In a tweet, he said, "Yes I said that with this constant current account & fiscal deficit there are issues of bankruptcy & going concern but look at the solution."

He said his statement had been made on a "basis & conviction".

"I only want to say that whole speech is to [be] read and listened [to]."


Pakistan’s economy is on the brink of collapse. The country faces record inflation that’s pushing the price of daily commodities higher.

Last week, the rupee tumbled to all-time lows, losing 15 per cent of its value against the dollar in six months.

Officials fear a surging import bill will deplete foreign currency reserves and further destabilise the economy.

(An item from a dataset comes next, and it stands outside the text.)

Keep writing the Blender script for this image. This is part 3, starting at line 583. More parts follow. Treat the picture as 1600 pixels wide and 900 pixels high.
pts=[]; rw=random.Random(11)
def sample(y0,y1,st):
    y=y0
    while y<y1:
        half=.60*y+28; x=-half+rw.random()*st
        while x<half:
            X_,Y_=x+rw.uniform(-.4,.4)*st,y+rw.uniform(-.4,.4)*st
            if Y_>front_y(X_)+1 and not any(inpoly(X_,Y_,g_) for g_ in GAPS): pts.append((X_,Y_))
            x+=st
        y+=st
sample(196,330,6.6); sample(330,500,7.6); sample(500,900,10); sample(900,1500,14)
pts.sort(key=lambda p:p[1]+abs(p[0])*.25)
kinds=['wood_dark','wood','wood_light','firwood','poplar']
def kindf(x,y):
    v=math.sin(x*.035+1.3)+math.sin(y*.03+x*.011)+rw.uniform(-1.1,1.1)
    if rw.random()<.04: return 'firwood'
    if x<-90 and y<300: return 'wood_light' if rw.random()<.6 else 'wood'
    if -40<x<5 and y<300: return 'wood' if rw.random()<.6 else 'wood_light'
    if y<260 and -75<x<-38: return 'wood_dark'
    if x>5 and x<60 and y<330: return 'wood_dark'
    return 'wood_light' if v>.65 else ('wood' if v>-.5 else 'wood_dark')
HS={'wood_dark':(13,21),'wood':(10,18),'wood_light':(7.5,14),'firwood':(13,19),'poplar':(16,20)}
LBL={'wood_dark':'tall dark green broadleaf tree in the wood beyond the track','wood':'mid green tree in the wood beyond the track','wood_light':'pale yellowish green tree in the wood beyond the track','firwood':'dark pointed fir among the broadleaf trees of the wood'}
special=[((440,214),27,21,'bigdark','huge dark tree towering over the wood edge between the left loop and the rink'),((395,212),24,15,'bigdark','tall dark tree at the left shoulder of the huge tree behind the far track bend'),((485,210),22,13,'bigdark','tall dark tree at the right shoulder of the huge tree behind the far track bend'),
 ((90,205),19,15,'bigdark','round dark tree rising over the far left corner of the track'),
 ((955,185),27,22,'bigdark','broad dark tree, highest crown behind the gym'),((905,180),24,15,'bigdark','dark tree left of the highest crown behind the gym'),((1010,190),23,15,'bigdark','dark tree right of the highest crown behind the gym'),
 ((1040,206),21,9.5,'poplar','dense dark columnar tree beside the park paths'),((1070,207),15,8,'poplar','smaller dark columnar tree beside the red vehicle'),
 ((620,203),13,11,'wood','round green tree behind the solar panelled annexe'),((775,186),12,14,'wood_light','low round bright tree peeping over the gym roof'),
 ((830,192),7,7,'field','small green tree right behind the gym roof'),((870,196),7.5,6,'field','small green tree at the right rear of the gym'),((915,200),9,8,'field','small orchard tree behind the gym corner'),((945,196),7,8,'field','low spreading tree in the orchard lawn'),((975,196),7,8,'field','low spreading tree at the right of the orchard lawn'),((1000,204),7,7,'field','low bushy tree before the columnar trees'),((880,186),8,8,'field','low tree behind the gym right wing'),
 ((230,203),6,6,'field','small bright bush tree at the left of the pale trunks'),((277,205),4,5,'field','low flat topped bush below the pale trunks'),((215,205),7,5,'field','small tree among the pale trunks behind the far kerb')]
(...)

Apart from that, Pakistan is currently negotiating with the International Monetary Fund for a bailout package to overcome the balance of payment crisis.

In July 2019, Pakistan and the IMF had signed a 39-month Extended Fund Facility for $ 6 billion but the programme remained largely off track, resulting in disbursements of only $ 2 billion in two years.

And since 2018, Pakistan has been stuck in the grey list of the Paris-based Financial Action Task Force (FATF), for unable to curb counter-terror financing and anti-money laundering activities.

According to Islamabad-based independent think-tank, Tabadlab, Pakistan has lost $38 billion of its GDP because of the FATF sanctions.